You probably get it.
Through six weeks of the season, the Jaguars have been a wildly inconsistent team. If the offense is playing well, the defense is giving up 200 yards on the ground. Jason Myers kicks 58-yard game-winning field goals one week and then misses two of them two weeks later.
But one thing that has been consistent through every game (except the loss to the Patriots) is that we played to our competition for nearly the entire game. We don't set the tone. We let the opposing team lead and we follow, whether it's an offensive shootout with the Buccaneers, a defensive slugfest with the Colts, or a lukewarm everything against the Panthers.
And today was no different.
The first half was nearly an identical drive-for-drive match between the teams.

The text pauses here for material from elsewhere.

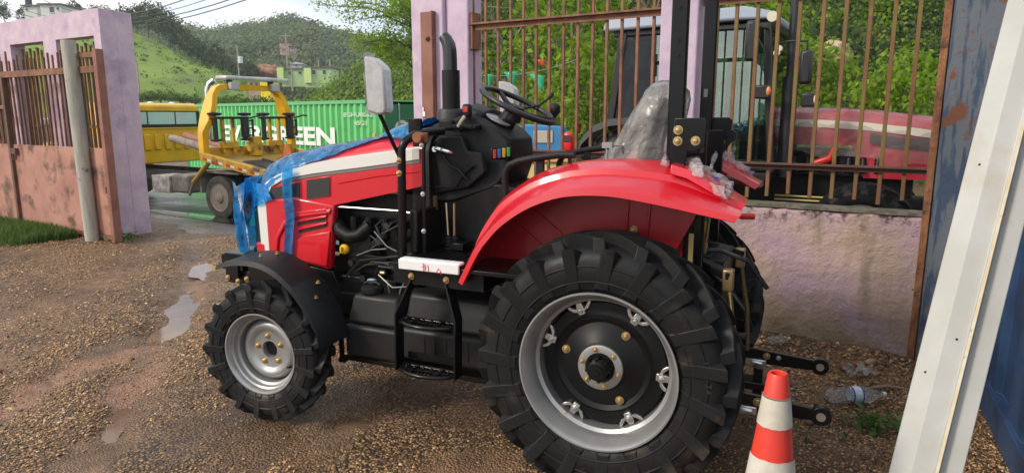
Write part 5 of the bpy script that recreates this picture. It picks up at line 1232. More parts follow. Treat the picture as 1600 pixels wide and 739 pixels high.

After punts on the opening drives came touchdowns on the second drive, and then a field goal by the Texans. After that were punts by both teams and then a last-minute interception on a tipped pass in the red zone. At halftime, the Texans led 10-7, but to anyone who'd watched any Jaguars games this year knew a three-point gap was bigger than simply three points.
Punts were traded at the beginning of the second half until a turnover on downs by the Texans. Blake Bortles only needed four plays to get to a wide open Julius Thomas and the first lead of the game for the Jaguars.
That lead lasted only three minutes and 45 seconds.
Brian Hoyer, a guy who was deemed worse than Ryan Mallett, drove 81 yards and threw to DeAndre Hopkins on a busted coverage.
From there, things went downhill. Punt by the Jaguars, touchdown by the Texans. Then a pick-six interception by Bortles for a Texans touchdown. A garbage time touchdown almost made the final score look respectable, but then a last-minute interception finished it out.
The lack of a running game is a crippling thing for a coach who wants to be a possession team. Without Bortles' runs, the Jaguars had just 46 yards on 17 carries. But Yeldon was out all week. You couldn't put something together with Toby Gerhart and Denard Robinson?
One of Gus Bradley's most important responsibilities is to set the tone for the game. These players are reacting to what the other team is doing. That's not good. And while the roster isn't stellar, it's not so bad that it needs to just take what the other team gives it.